Utrzymywanie sprawności technicznej to kluczowy element dobrze prosperującego przedsiębiorstwa. Zwłaszcza w branży produkcyjnej, gdzie często oczekuje się nieprzerwanej pracy urządzeń przez 24 godziny na dobę, 7 dni w tygodniu. Jak dzięki czujnikom dostosować produkcję do wymogów Przemysłu 4.0?
Utrzymanie optymalnej pracy linii produkcyjnych wymaga wykwalifikowanego zespołu konserwatorów – ale nie tylko. To też staranne planowanie, ścisły harmonogram, ciągła czujność, gotowość do wymiany zużytych części i reagowanie na nieprzewidziane zdarzenia. Tak wciąż często wyglądają prace konserwacyjne. Funkcjonują w ten sposób w tradycyjnych fabrykach, które łączą metody bieżącego rozwiązywania problemów, gaszenia ognisk awarii i zwykłego zgadywania.

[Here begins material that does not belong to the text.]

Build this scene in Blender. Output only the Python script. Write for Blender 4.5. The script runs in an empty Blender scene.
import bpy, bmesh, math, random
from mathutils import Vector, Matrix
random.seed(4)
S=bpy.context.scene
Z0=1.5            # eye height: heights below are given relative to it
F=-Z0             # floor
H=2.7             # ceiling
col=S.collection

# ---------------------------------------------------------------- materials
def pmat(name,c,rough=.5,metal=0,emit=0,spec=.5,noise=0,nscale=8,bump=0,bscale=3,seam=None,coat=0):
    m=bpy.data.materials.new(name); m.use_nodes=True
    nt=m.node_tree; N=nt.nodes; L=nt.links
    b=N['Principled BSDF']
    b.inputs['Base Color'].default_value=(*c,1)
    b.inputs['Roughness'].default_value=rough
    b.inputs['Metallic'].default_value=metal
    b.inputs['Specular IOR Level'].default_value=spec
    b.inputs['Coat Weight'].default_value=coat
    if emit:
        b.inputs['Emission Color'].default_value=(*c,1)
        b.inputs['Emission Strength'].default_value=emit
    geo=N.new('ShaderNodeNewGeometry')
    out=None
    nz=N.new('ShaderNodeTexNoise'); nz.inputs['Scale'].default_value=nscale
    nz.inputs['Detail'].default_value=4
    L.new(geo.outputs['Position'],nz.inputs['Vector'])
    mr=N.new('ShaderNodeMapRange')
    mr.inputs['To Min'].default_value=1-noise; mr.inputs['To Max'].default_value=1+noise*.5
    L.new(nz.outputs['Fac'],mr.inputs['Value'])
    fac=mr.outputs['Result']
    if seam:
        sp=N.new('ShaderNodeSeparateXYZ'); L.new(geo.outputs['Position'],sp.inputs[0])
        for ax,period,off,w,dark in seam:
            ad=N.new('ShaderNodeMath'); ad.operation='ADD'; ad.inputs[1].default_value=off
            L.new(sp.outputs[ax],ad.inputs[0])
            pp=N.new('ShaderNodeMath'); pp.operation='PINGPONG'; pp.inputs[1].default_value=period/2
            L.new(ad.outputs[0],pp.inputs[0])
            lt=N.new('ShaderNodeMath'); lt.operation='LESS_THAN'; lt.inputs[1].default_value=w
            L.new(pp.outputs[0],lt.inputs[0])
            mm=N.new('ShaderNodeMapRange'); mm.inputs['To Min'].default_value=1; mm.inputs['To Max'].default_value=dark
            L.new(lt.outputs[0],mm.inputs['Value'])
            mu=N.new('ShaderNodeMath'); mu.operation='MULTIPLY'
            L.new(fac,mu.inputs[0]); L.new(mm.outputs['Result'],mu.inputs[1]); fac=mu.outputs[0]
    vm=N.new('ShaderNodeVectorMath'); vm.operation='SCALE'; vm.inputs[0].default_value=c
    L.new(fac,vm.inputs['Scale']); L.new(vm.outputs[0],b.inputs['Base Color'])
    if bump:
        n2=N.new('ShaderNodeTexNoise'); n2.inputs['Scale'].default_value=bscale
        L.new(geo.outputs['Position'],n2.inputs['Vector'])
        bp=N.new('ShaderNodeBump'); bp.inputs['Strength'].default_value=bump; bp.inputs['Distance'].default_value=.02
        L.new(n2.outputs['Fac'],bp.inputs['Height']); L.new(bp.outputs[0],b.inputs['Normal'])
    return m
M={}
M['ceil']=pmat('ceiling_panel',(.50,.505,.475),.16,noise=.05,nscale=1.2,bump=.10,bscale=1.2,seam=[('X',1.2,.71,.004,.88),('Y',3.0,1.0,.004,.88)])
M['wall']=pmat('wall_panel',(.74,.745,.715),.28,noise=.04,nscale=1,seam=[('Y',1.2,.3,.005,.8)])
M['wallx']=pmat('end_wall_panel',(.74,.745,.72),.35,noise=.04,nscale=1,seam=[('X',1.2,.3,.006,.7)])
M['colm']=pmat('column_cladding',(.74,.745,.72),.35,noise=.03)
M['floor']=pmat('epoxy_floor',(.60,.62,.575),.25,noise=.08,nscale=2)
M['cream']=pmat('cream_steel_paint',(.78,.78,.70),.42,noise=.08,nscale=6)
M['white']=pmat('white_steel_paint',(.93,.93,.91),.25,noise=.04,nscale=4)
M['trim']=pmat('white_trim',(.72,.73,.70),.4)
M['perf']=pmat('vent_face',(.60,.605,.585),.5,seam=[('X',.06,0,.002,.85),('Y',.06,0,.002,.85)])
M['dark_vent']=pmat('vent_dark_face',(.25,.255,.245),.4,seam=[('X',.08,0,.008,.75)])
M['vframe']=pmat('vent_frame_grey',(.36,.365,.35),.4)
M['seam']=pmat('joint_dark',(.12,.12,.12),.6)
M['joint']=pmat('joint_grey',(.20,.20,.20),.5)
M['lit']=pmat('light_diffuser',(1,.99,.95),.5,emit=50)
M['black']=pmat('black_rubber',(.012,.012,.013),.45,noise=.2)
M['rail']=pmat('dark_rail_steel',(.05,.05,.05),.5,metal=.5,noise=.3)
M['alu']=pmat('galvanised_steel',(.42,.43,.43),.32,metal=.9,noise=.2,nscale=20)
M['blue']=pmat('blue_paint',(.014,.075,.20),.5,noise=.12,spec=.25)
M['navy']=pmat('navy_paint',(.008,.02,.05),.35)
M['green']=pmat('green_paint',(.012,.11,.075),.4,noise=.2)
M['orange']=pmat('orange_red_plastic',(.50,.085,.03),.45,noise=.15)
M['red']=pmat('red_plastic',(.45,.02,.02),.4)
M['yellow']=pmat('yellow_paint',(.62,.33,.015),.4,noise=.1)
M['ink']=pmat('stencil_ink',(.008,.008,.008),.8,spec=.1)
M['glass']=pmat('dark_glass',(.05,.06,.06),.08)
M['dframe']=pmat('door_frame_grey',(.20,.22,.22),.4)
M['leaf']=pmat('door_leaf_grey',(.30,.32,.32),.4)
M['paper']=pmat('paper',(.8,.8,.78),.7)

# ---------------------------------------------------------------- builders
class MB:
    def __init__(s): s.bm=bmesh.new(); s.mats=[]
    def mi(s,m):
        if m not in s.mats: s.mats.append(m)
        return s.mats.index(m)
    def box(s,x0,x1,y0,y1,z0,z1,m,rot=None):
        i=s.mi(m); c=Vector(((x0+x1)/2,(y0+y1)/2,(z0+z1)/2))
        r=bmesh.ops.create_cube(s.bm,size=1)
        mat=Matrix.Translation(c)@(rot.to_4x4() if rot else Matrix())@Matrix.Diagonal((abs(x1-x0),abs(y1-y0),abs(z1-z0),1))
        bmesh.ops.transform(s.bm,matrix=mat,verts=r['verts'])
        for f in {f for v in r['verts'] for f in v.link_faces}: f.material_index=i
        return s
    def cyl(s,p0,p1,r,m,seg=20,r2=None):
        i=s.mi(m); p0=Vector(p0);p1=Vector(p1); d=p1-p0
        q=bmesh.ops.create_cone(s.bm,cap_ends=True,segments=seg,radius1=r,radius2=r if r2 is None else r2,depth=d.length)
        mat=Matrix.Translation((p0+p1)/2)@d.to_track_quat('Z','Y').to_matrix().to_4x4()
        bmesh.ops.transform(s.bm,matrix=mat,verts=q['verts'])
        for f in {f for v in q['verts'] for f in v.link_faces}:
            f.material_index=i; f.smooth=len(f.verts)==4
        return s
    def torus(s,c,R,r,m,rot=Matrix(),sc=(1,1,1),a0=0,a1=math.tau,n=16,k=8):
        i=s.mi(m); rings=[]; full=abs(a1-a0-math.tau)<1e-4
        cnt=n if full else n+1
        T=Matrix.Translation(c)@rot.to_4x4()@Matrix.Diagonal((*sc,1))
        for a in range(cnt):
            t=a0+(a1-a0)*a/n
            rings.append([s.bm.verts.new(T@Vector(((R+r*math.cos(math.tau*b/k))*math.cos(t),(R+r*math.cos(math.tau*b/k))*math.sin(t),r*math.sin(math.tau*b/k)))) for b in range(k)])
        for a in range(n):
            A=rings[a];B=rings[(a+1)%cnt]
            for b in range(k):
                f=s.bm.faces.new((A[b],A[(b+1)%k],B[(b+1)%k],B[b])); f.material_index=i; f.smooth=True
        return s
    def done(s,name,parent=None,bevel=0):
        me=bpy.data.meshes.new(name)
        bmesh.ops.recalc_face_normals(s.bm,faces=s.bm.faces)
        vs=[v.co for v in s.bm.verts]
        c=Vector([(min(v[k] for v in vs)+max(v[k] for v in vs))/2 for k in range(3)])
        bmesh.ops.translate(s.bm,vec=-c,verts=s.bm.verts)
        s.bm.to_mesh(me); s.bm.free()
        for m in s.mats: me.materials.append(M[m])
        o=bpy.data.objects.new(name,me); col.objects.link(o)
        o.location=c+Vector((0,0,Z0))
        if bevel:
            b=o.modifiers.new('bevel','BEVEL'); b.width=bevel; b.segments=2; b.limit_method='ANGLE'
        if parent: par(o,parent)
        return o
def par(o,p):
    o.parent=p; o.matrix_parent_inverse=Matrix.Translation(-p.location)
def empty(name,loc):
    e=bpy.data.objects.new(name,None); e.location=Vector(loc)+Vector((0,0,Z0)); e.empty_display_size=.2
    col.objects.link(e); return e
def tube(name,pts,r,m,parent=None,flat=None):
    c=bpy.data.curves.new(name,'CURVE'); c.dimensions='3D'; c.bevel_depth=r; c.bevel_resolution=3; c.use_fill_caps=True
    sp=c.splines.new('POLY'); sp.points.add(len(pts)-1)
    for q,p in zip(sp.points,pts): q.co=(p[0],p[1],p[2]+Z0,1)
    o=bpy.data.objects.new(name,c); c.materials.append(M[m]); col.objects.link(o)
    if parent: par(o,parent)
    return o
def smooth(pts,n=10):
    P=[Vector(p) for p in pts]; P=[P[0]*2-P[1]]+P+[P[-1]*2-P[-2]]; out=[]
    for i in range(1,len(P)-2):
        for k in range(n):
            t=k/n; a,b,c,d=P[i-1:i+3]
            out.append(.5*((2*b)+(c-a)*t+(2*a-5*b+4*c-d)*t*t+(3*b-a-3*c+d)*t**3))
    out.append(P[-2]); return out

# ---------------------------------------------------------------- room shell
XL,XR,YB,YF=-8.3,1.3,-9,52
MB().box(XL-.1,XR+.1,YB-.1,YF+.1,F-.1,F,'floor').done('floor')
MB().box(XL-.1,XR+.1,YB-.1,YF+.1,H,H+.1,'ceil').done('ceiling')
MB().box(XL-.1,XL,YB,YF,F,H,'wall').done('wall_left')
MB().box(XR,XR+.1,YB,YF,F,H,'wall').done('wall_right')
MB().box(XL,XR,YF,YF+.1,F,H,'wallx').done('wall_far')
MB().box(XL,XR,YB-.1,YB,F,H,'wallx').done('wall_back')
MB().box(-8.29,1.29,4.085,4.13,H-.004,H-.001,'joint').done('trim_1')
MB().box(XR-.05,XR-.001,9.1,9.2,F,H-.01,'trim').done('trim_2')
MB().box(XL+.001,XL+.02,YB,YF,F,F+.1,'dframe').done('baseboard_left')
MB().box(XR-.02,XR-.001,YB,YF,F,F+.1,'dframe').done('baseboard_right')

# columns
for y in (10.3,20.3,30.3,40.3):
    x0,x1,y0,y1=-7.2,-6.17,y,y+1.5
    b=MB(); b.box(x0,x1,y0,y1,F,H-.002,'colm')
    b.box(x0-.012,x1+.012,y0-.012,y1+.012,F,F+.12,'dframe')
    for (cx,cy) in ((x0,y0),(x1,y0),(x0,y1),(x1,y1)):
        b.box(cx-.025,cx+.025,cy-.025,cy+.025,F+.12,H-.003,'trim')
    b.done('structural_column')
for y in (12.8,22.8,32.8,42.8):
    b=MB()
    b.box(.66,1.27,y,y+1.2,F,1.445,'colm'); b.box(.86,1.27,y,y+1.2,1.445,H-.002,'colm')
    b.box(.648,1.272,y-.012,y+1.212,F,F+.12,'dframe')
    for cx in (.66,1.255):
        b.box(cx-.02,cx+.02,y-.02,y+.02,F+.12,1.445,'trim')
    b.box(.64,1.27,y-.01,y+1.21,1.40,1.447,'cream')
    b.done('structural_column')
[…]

Konserwacja i związane z nimi przestoje w działaniu linii produkcyjnych nadal oparte są na szacunkowym okresie prawidłowego funkcjonowania komponentów. Dodatkowo zdarza się, że części wymieniane są na długo przed upływem ich okresu eksploatacji. Uzasadnianiem jest często uzyskanie pewności – że urządzenia się nie zepsują. Wpływa to negatywnie na zwiększenie kosztów i generuje napięcia wewnątrz organizacji. Dlaczego? Pracownicy odpowiedzialni za konserwację odczuwają ciągłą presję, aby linia produkcyjna była wolna od awarii i przestojów Czy możliwe jest zatem alternatywne rozwiązanie?
Przemysł 4.0 coraz bliżej
Żadna strategia utrzymania sprawności technicznej nie jest idealna. W dużych organizacjach i na liniach produkcyjnych zawsze wystąpią zdarzenia losowe. Decyzje dotyczące konserwacji można jednak oprzeć na aktualnych danych o stanie komponentów. To prosty krok w kierunku serwisu predykcyjnego. Jak to zrobić? Dzięki instalacji nowej generacji często prostych, czujników można obecnie zbierać dane z istniejących urządzeń fabrycznych, dostając wgląd w prawdziwy stan komponentów. Uzyskanie tych informacji pozwoli fabryce łatwiej adaptować się w kierunku Przemysłu 4.0.
To stosunkowo proste w implementacji rozwiązanie znacznie wspomaga utrzymanie sprawności technicznej. Czujniki drgań, monitory mocy i temperatury, systemy wizyjne i pomiarowe, przełączniki i czujniki bezpieczeństwa – mogą być stopniowo integrowane z linią produkcyjną. Dodatkowo można je wdrażać stosunkowo niskimi kosztami. W rezultacie powstaje system łączących się bezprzewodowo lub przewodowo czujników. Analizują one dane w czasie rzeczywistym i maksymalizują wydajność fabryki.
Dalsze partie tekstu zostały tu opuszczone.